(Aim): With the pictures left out, copy the listing below exactly.

(Task input):
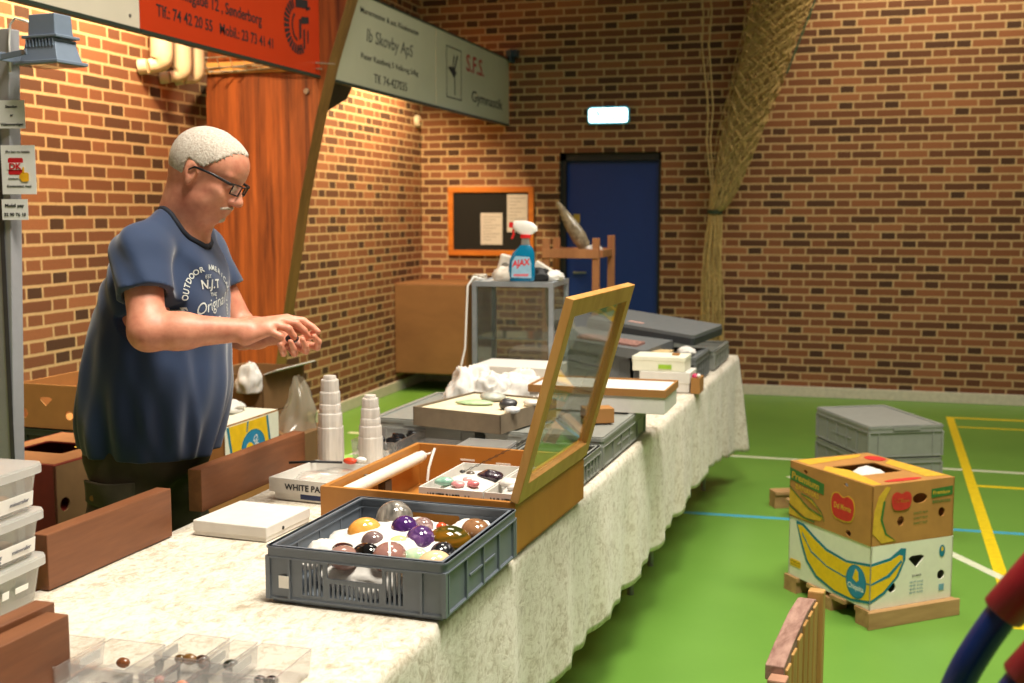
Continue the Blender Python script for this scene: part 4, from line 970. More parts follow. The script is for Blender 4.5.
for s_ in (-1, 1):
    B.ell(hd(.062, s_ * .038, -.046), (.026, .022, .028), .014, HR)      # cheek
    B.ell(hd(.030, s_ * .052, -.075), (.034, .014, .030), .014, HR)      # jowl
    B.cap(hd(.090, s_ * .012, .012), hd(.080, s_ * .046, .012), .011, .010, .010)   # brow
    B.ell(hd(.103, s_ * .031, -.013), (.017, .017, .012), .008, HR, 'sub')
    B.ell(hd(.082, s_ * .031, -.014), (.0145, .0145, .0135), .004, HR)    # lidded eyeball
    B.ell(hd(-.008, s_ * .079, -.022), (.018, .010, .032), .006, HR @ Matrix.Rotation(math.radians(-12), 4, 'Y'))
    B.ell(hd(-.004, s_ * .088, -.018), (.009, .005, .018), .004, HR @ Matrix.Rotation(math.radians(-12), 4, 'Y'), 'sub')
    B.ell(hd(-.004, s_ * .079, -.050), (.008, .006, .010), .006, HR)
    B.ell(hd(.108, s_ * .012, -.053), (.010, .009, .008), .006, HR)      # nostril wing
    B.ell(hd(.112, s_ * .007, -.060), (.004, .003, .003), .002, HR, 'sub')
B.cap(hd(.096, 0, -.004), hd(.117, 0, -.044), .009, .012, .010)
B.ell(hd(.119, 0, -.048), (.012, .0125, .011), .008, HR)
B.cap(hd(.099, -.016, -.076), hd(.099, .016, -.076), .0065, .0065, .006)
B.cap(hd(.097, -.014, -.087), hd(.097, .014, -.087), .0065, .0065, .006)
B.cap(hd(.106, -.022, -.0815), hd(.106, .022, -.0815), .0022, .0022, .002, 'sub')
# ---- neck, torso
B.cap((-1.80, 2.86, 1.49), hd(-.030, 0, -.055), .068, .060, .03)
B.cap((-1.755, 2.86, 1.50), hd(.012, 0, -.085), .055, .052, .03)
B.ell((-1.82, 2.86, 1.40), (.115, .175, .11), .05, TY)
B.ell((-1.845, 2.86, 1.27), (.135, .175, .17), .05, TY)
B.ell((-1.88, 2.86, 1.08), (.18, .18, .20), .05, TY)
B.ell((-1.91, 2.86, .92), (.11, .14, .11), .04)
RS, RE, RW = V_(-1.785, 2.668, 1.447), V_(-1.720, 2.592, 1.258), V_(-1.497, 2.700, 1.258)
LS, LE, LW = V_(-1.840, 3.060, 1.445), V_(-1.735, 3.100, 1.205), V_(-1.520, 2.960, 1.222)
B.cap(RS, RE, .053, .046, .03); B.cap(RE, RE.lerp(RW, .35), .046, .047, .03); B.cap(RE.lerp(RW, .3), RW, .046, .0285, .02)
B.cap(LS, LE, .050, .045, .03); B.cap(LE, LE.lerp(LW, .35), .045, .045, .03); B.cap(LE.lerp(LW, .3), LW, .044, .0275, .02)
B.ell(RS, (.055, .055, .055), .03); B.ell(LS, (.052, .052, .052), .03)
# legs and shoes
for sy in (-1, 1):
    hpv = V_(-1.91, 2.86 + sy * .08, .88); kn = V_(-1.95, 2.86 + sy * .12, .48); an = V_(-1.98, 2.86 + sy * .13, .10)
    B.cap(hpv, kn, .080, .058, .04); B.cap(kn, an, .060, .038, .04); B.cap(an + V_(0, 0, -.04), an + V_(.15, sy * .02, -.06), .036, .03, .03)
# ---- hands
def finger(S, P, r0, r1, k=.0035):
    for i in range(len(P) - 1):
        a = r0 + (r1 - r0) * i / (len(P) - 1); b = r0 + (r1 - r0) * (i + 1) / (len(P) - 1); S.cap(P[i], P[i + 1], a, b, k)
# right hand: palm turned down and inwards, back of the hand to the camera
rk = [V_(-1.418, 2.770, 1.283), V_(-1.423, 2.748, 1.279), V_(-1.430, 2.728, 1.270), V_(-1.439, 2.710, 1.257)]
for i, k_ in enumerate(rk): B.cap(RW.lerp(V_(RW.x, RW.y + .012 - .008 * i, RW.z + .006 - .008 * i), 1), k_, .0215, .0135, .012)
B.ell((-1.462, 2.728, 1.266), (.034, .030, .019), .012, Matrix.Rotation(math.radians(18), 4, 'Z'))
finger(B, [rk[0], V_(-1.382, 2.790, 1.277), V_(-1.358, 2.796, 1.261), V_(-1.341, 2.797, 1.248)], .0115, .0075)
finger(B, [rk[1], V_(-1.388, 2.762, 1.272), V_(-1.372, 2.776, 1.253), V_(-1.366, 2.788, 1.237)], .0115, .0078)
finger(B, [rk[2], V_(-1.396, 2.735, 1.261), V_(-1.388, 2.748, 1.240), V_(-1.396, 2.764, 1.229)], .0112, .0078)
finger(B, [rk[3], V_(-1.410, 2.714, 1.243), V_(-1.409, 2.726, 1.226), V_(-1.420, 2.738, 1.222)], .0105, .0075)
finger(B, [V_(-1.468, 2.750, 1.268), V_(-1.436, 2.790, 1.262), V_(-1.408, 2.806, 1.252), V_(-1.385, 2.806, 1.246)], .0145, .0092)
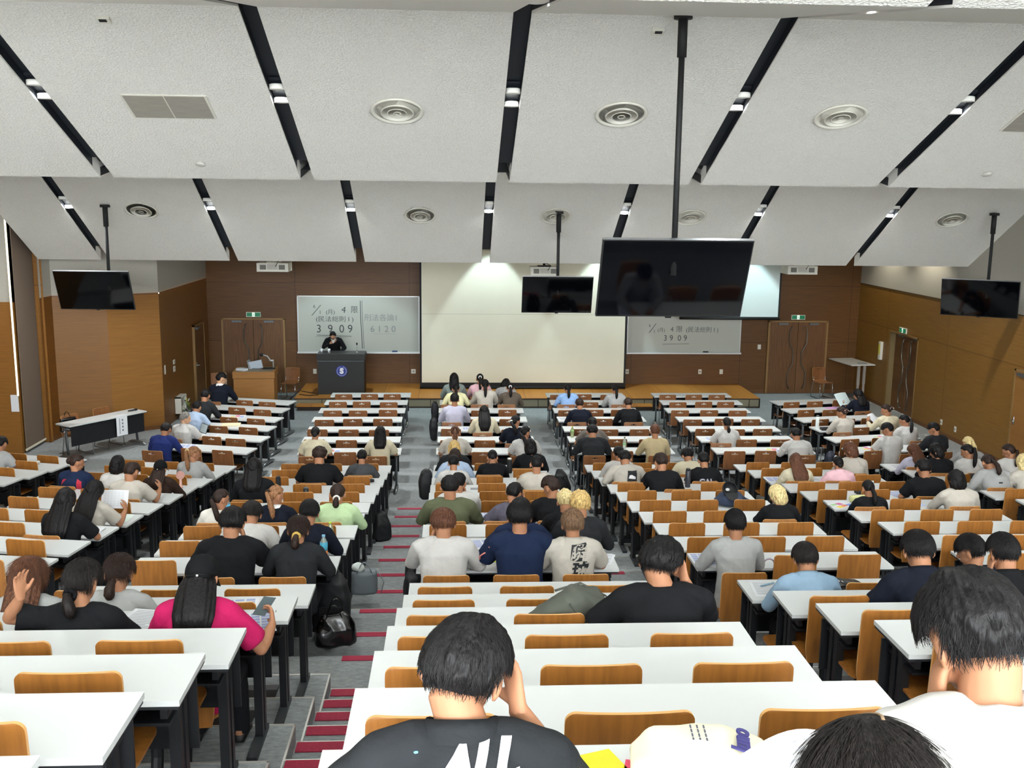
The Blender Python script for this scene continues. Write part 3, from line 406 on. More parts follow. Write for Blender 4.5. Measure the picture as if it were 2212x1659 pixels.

(Solution to this problem):
Continue the Blender Python script for this scene: part 4, from line 970. More parts follow. The script is for Blender 4.5.
for s_ in (-1, 1):
    B.ell(hd(.062, s_ * .038, -.046), (.026, .022, .028), .014, HR)      # cheek
    B.ell(hd(.030, s_ * .052, -.075), (.034, .014, .030), .014, HR)      # jowl
    B.cap(hd(.090, s_ * .012, .012), hd(.080, s_ * .046, .012), .011, .010, .010)   # brow
    B.ell(hd(.103, s_ * .031, -.013), (.017, .017, .012), .008, HR, 'sub')
    B.ell(hd(.082, s_ * .031, -.014), (.0145, .0145, .0135), .004, HR)    # lidded eyeball
    B.ell(hd(-.008, s_ * .079, -.022), (.018, .010, .032), .006, HR @ Matrix.Rotation(math.radians(-12), 4, 'Y'))
    B.ell(hd(-.004, s_ * .088, -.018), (.009, .005, .018), .004, HR @ Matrix.Rotation(math.radians(-12), 4, 'Y'), 'sub')
    B.ell(hd(-.004, s_ * .079, -.050), (.008, .006, .010), .006, HR)
    B.ell(hd(.108, s_ * .012, -.053), (.010, .009, .008), .006, HR)      # nostril wing
    B.ell(hd(.112, s_ * .007, -.060), (.004, .003, .003), .002, HR, 'sub')
B.cap(hd(.096, 0, -.004), hd(.117, 0, -.044), .009, .012, .010)
B.ell(hd(.119, 0, -.048), (.012, .0125, .011), .008, HR)
B.cap(hd(.099, -.016, -.076), hd(.099, .016, -.076), .0065, .0065, .006)
B.cap(hd(.097, -.014, -.087), hd(.097, .014, -.087), .0065, .0065, .006)
B.cap(hd(.106, -.022, -.0815), hd(.106, .022, -.0815), .0022, .0022, .002, 'sub')
# ---- neck, torso
B.cap((-1.80, 2.86, 1.49), hd(-.030, 0, -.055), .068, .060, .03)
B.cap((-1.755, 2.86, 1.50), hd(.012, 0, -.085), .055, .052, .03)
B.ell((-1.82, 2.86, 1.40), (.115, .175, .11), .05, TY)
B.ell((-1.845, 2.86, 1.27), (.135, .175, .17), .05, TY)
B.ell((-1.88, 2.86, 1.08), (.18, .18, .20), .05, TY)
B.ell((-1.91, 2.86, .92), (.11, .14, .11), .04)
RS, RE, RW = V_(-1.785, 2.668, 1.447), V_(-1.720, 2.592, 1.258), V_(-1.497, 2.700, 1.258)
LS, LE, LW = V_(-1.840, 3.060, 1.445), V_(-1.735, 3.100, 1.205), V_(-1.520, 2.960, 1.222)
B.cap(RS, RE, .053, .046, .03); B.cap(RE, RE.lerp(RW, .35), .046, .047, .03); B.cap(RE.lerp(RW, .3), RW, .046, .0285, .02)
B.cap(LS, LE, .050, .045, .03); B.cap(LE, LE.lerp(LW, .35), .045, .045, .03); B.cap(LE.lerp(LW, .3), LW, .044, .0275, .02)
B.ell(RS, (.055, .055, .055), .03); B.ell(LS, (.052, .052, .052), .03)
# legs and shoes
for sy in (-1, 1):
    hpv = V_(-1.91, 2.86 + sy * .08, .88); kn = V_(-1.95, 2.86 + sy * .12, .48); an = V_(-1.98, 2.86 + sy * .13, .10)
    B.cap(hpv, kn, .080, .058, .04); B.cap(kn, an, .060, .038, .04); B.cap(an + V_(0, 0, -.04), an + V_(.15, sy * .02, -.06), .036, .03, .03)
# ---- hands
def finger(S, P, r0, r1, k=.0035):
    for i in range(len(P) - 1):
        a = r0 + (r1 - r0) * i / (len(P) - 1); b = r0 + (r1 - r0) * (i + 1) / (len(P) - 1); S.cap(P[i], P[i + 1], a, b, k)
# right hand: palm turned down and inwards, back of the hand to the camera
rk = [V_(-1.418, 2.770, 1.283), V_(-1.423, 2.748, 1.279), V_(-1.430, 2.728, 1.270), V_(-1.439, 2.710, 1.257)]
for i, k_ in enumerate(rk): B.cap(RW.lerp(V_(RW.x, RW.y + .012 - .008 * i, RW.z + .006 - .008 * i), 1), k_, .0215, .0135, .012)
B.ell((-1.462, 2.728, 1.266), (.034, .030, .019), .012, Matrix.Rotation(math.radians(18), 4, 'Z'))
finger(B, [rk[0], V_(-1.382, 2.790, 1.277), V_(-1.358, 2.796, 1.261), V_(-1.341, 2.797, 1.248)], .0115, .0075)
finger(B, [rk[1], V_(-1.388, 2.762, 1.272), V_(-1.372, 2.776, 1.253), V_(-1.366, 2.788, 1.237)], .0115, .0078)
finger(B, [rk[2], V_(-1.396, 2.735, 1.261), V_(-1.388, 2.748, 1.240), V_(-1.396, 2.764, 1.229)], .0112, .0078)
finger(B, [rk[3], V_(-1.410, 2.714, 1.243), V_(-1.409, 2.726, 1.226), V_(-1.420, 2.738, 1.222)], .0105, .0075)
finger(B, [V_(-1.468, 2.750, 1.268), V_(-1.436, 2.790, 1.262), V_(-1.408, 2.806, 1.252), V_(-1.385, 2.806, 1.246)], .0145, .0092)
The Blender Python script for this scene continues. Write part 3, from line 406 on. More parts follow. Write for Blender 4.5. Measure the picture as if it were 2212x1659 pixels.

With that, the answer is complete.